#### What is asked:
Return the material below in full and exactly.

:: Information supplied

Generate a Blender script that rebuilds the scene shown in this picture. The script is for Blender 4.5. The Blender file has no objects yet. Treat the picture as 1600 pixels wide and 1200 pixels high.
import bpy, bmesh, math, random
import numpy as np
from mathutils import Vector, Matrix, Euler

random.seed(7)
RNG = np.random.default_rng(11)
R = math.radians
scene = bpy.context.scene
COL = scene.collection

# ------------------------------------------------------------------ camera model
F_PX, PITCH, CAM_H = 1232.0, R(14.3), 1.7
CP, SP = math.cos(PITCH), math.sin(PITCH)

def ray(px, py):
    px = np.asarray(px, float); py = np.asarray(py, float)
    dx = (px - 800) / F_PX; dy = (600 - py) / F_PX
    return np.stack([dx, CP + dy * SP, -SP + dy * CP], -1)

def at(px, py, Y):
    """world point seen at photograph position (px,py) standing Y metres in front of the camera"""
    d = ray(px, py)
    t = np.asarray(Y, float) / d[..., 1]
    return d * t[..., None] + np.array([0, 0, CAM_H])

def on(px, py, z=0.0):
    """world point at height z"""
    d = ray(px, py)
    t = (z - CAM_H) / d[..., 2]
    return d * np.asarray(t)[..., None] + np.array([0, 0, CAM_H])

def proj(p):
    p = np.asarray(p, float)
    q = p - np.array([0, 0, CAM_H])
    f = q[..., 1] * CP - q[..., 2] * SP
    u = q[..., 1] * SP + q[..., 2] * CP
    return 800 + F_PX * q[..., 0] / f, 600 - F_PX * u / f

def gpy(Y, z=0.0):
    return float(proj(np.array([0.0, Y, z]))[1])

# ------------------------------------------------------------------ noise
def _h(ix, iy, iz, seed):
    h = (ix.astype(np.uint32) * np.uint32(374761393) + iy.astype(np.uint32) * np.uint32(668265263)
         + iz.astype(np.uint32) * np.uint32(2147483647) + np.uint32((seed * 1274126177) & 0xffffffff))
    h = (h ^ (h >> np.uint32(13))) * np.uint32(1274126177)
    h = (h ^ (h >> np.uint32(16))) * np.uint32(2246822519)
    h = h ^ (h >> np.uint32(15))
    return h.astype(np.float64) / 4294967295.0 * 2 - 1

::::

#### Complete response:
Generate a Blender script that rebuilds the scene shown in this picture. The script is for Blender 4.5. The Blender file has no objects yet. Treat the picture as 1600 pixels wide and 1200 pixels high.
import bpy, bmesh, math, random
import numpy as np
from mathutils import Vector, Matrix, Euler

random.seed(7)
RNG = np.random.default_rng(11)
R = math.radians
scene = bpy.context.scene
COL = scene.collection

# ------------------------------------------------------------------ camera model
F_PX, PITCH, CAM_H = 1232.0, R(14.3), 1.7
CP, SP = math.cos(PITCH), math.sin(PITCH)

def ray(px, py):
    px = np.asarray(px, float); py = np.asarray(py, float)
    dx = (px - 800) / F_PX; dy = (600 - py) / F_PX
    return np.stack([dx, CP + dy * SP, -SP + dy * CP], -1)

def at(px, py, Y):
    """world point seen at photograph position (px,py) standing Y metres in front of the camera"""
    d = ray(px, py)
    t = np.asarray(Y, float) / d[..., 1]
    return d * t[..., None] + np.array([0, 0, CAM_H])

def on(px, py, z=0.0):
    """world point at height z"""
    d = ray(px, py)
    t = (z - CAM_H) / d[..., 2]
    return d * np.asarray(t)[..., None] + np.array([0, 0, CAM_H])

def proj(p):
    p = np.asarray(p, float)
    q = p - np.array([0, 0, CAM_H])
    f = q[..., 1] * CP - q[..., 2] * SP
    u = q[..., 1] * SP + q[..., 2] * CP
    return 800 + F_PX * q[..., 0] / f, 600 - F_PX * u / f

def gpy(Y, z=0.0):
    return float(proj(np.array([0.0, Y, z]))[1])

# ------------------------------------------------------------------ noise
def _h(ix, iy, iz, seed):
    h = (ix.astype(np.uint32) * np.uint32(374761393) + iy.astype(np.uint32) * np.uint32(668265263)
         + iz.astype(np.uint32) * np.uint32(2147483647) + np.uint32((seed * 1274126177) & 0xffffffff))
    h = (h ^ (h >> np.uint32(13))) * np.uint32(1274126177)
    h = (h ^ (h >> np.uint32(16))) * np.uint32(2246822519)
    h = h ^ (h >> np.uint32(15))
    return h.astype(np.float64) / 4294967295.0 * 2 - 1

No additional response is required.